What the task requires
Copy out each line below that has the word "script" in it.

Recorded information
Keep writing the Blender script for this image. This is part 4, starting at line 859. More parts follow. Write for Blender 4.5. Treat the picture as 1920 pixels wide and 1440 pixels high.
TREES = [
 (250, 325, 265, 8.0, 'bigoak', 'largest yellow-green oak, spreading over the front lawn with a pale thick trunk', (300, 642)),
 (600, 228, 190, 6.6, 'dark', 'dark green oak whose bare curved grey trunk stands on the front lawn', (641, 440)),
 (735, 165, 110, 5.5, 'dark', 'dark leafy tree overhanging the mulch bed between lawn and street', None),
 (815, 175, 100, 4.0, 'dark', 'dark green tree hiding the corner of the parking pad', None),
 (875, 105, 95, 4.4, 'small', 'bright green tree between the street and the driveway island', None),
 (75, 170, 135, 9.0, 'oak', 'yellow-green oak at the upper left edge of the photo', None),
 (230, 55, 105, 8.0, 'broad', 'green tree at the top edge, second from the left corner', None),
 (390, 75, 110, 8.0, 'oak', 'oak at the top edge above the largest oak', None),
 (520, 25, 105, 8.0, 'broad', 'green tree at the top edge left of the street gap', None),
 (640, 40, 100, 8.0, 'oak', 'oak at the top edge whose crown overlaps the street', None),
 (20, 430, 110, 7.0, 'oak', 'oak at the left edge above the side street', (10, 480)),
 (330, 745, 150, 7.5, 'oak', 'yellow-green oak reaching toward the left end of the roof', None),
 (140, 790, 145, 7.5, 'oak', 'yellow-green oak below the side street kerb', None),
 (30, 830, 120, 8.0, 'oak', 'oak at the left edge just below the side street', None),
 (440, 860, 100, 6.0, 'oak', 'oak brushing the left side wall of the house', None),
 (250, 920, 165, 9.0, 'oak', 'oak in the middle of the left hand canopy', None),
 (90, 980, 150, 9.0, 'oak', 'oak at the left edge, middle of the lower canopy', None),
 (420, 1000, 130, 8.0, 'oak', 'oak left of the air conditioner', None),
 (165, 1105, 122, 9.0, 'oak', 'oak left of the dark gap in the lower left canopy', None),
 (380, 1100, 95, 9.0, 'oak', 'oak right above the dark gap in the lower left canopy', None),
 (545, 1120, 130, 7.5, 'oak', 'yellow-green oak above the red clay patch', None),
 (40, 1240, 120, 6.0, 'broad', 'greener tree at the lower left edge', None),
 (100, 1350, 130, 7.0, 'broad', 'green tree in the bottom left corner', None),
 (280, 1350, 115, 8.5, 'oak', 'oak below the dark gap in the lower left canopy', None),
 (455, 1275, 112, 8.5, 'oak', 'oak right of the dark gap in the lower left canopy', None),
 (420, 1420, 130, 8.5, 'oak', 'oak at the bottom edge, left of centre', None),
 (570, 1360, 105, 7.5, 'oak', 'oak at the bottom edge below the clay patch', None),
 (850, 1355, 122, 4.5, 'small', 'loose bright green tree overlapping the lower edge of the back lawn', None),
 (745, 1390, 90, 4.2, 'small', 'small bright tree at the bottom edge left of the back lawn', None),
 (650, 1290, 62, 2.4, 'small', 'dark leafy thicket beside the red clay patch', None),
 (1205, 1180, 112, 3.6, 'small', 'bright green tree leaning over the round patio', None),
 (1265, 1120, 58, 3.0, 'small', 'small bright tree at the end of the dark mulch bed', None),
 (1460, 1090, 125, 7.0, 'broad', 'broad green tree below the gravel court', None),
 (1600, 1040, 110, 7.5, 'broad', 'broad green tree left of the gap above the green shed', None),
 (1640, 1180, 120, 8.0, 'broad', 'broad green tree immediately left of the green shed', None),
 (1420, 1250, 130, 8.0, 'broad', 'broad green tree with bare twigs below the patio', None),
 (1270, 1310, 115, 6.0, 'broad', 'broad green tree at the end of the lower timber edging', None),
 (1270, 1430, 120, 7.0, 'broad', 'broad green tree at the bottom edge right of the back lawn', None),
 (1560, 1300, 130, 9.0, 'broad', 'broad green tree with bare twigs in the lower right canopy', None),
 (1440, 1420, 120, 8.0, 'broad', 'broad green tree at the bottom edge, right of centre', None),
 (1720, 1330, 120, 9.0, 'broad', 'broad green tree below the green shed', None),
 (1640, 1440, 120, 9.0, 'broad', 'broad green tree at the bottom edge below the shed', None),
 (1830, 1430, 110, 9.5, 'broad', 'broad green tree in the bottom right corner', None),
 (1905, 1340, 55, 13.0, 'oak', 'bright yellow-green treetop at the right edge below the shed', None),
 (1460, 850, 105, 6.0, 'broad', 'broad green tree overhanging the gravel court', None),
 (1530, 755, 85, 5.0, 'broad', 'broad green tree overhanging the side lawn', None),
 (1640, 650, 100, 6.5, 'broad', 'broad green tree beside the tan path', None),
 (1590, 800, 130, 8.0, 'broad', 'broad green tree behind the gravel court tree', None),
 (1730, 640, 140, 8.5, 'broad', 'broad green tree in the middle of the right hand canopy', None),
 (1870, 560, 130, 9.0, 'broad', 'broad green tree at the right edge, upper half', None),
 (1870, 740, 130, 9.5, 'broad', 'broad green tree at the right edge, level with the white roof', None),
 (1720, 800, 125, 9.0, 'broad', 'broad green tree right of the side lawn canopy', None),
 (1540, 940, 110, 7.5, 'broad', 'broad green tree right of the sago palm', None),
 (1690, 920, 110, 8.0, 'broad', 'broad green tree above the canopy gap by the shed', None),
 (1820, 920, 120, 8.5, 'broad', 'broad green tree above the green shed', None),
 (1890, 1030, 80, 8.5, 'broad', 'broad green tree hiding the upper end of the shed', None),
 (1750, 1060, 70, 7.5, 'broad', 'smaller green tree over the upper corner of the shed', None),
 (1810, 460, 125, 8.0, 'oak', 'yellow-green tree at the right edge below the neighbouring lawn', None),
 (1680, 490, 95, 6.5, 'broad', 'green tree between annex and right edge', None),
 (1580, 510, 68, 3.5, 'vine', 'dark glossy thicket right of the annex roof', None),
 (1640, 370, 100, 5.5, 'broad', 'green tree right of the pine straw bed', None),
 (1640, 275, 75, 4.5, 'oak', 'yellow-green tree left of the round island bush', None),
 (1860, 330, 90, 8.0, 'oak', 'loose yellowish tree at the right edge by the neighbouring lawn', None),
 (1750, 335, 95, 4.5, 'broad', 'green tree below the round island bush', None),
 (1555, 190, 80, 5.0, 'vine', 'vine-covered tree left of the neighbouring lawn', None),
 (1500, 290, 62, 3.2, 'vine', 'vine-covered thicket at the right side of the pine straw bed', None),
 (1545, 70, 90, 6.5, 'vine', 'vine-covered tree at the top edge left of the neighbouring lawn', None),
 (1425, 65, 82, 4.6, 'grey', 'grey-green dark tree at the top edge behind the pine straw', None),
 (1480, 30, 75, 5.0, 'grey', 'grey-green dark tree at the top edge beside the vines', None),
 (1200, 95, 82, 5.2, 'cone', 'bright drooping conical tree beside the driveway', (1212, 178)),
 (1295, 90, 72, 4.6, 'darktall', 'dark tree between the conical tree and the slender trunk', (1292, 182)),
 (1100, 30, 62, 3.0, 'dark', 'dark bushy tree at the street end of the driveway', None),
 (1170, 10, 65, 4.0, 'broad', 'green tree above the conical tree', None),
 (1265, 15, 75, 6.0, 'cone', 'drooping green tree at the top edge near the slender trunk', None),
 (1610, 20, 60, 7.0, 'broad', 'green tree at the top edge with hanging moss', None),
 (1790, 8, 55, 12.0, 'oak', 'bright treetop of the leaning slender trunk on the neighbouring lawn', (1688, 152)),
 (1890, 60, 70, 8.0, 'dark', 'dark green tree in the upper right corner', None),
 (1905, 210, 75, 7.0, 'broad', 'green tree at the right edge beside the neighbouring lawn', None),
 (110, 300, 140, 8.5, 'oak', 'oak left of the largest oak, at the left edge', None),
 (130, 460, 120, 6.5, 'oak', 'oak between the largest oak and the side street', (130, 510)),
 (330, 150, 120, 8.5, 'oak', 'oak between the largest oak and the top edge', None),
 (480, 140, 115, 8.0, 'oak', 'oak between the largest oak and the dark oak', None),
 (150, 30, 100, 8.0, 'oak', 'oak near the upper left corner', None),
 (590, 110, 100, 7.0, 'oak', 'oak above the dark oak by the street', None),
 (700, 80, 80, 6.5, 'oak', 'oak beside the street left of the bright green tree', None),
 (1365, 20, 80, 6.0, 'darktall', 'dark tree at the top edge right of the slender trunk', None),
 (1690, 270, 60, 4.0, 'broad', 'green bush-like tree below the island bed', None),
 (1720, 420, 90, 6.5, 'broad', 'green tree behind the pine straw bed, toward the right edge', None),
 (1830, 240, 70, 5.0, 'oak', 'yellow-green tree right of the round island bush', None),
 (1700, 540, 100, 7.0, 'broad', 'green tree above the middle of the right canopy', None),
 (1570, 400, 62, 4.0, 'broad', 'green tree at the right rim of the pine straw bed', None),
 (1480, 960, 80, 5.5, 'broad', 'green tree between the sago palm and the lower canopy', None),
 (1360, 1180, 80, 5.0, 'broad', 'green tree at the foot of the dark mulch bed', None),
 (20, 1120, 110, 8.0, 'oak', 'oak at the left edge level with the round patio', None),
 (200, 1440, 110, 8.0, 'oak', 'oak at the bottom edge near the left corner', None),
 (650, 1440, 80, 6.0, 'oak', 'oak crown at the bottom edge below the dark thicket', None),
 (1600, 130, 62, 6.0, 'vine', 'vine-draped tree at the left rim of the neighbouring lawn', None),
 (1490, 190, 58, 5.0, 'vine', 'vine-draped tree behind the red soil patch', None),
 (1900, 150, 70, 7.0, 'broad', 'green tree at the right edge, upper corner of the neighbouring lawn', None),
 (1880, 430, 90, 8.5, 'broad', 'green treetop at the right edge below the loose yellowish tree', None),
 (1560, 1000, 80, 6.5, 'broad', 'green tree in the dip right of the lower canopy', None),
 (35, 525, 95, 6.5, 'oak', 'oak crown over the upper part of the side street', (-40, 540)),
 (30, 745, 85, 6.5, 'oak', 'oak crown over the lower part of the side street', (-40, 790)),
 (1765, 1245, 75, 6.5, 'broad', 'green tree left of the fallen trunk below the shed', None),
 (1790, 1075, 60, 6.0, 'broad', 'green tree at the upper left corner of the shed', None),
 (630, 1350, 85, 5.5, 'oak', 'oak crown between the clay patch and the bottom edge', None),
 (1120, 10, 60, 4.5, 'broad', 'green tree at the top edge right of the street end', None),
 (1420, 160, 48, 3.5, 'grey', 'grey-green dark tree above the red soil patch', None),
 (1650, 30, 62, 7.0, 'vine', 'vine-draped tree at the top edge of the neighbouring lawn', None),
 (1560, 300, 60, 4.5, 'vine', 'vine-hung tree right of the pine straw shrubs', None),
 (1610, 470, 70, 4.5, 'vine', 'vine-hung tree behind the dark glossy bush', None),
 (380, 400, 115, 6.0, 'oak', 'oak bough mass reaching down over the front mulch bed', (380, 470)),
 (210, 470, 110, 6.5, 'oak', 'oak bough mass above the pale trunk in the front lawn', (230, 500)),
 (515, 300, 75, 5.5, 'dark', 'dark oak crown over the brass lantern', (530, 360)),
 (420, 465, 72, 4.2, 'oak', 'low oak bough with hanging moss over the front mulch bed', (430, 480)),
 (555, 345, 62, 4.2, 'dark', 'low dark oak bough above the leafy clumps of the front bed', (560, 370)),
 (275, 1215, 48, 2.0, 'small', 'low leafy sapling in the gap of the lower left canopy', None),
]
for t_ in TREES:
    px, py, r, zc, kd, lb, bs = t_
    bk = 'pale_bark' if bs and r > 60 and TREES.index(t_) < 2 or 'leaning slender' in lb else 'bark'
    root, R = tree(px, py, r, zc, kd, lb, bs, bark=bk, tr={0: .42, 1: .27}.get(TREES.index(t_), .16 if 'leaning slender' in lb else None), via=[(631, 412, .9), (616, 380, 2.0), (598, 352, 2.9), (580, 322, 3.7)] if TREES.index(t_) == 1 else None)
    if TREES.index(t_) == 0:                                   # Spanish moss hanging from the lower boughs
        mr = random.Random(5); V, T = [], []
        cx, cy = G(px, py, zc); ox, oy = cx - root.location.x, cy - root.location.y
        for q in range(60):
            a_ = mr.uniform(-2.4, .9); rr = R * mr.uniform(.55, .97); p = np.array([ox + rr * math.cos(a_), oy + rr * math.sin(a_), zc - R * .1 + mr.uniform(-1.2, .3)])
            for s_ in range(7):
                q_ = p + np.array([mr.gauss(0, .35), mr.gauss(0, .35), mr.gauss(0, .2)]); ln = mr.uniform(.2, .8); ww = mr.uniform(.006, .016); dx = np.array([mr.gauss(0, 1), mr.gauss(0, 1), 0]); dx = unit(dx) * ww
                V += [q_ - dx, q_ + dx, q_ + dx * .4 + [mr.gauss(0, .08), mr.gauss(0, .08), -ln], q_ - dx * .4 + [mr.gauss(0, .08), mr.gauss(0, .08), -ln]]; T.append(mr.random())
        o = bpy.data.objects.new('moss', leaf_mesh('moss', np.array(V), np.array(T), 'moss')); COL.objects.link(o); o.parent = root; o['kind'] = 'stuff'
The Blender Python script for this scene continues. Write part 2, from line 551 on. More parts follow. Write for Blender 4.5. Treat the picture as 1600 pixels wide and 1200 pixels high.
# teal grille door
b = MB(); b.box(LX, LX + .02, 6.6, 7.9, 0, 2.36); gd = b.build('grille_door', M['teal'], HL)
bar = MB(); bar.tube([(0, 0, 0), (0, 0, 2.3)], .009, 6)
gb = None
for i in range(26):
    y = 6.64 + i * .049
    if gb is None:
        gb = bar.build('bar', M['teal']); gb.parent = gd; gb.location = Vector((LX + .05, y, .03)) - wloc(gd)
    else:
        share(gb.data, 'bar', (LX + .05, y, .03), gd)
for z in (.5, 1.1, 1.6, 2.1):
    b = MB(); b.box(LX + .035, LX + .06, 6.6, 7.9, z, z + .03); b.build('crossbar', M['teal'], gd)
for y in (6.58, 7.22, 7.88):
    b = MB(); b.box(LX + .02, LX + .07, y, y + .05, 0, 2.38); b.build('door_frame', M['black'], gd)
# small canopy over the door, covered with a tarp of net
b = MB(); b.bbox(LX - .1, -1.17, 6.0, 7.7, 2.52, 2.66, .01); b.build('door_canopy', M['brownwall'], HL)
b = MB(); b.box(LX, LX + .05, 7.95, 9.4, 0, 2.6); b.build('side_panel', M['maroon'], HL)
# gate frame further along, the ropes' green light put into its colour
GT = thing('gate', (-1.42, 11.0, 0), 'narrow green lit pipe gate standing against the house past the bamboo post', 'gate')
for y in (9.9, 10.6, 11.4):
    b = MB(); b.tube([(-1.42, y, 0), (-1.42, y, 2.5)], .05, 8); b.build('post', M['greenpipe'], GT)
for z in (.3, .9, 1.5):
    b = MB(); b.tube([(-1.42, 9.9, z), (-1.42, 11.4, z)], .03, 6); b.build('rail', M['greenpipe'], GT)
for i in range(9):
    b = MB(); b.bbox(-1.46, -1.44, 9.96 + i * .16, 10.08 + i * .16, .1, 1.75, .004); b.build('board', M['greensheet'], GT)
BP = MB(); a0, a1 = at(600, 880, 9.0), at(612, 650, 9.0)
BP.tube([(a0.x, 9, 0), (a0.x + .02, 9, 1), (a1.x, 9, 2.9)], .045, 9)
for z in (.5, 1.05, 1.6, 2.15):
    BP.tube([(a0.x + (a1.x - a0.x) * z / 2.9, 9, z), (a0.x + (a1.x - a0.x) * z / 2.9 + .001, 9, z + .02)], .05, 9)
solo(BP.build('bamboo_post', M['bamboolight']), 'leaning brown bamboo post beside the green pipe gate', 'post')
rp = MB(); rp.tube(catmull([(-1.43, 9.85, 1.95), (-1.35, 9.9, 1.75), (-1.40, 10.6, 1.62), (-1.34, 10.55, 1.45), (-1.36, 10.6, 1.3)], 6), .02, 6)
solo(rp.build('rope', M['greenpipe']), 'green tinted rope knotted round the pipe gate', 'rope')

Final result
Keep writing the Blender script for this image. This is part 4, starting at line 859. More parts follow. Write for Blender 4.5. Treat the picture as 1920 pixels wide and 1440 pixels high.
The Blender Python script for this scene continues. Write part 2, from line 551 on. More parts follow. Write for Blender 4.5. Treat the picture as 1600 pixels wide and 1200 pixels high.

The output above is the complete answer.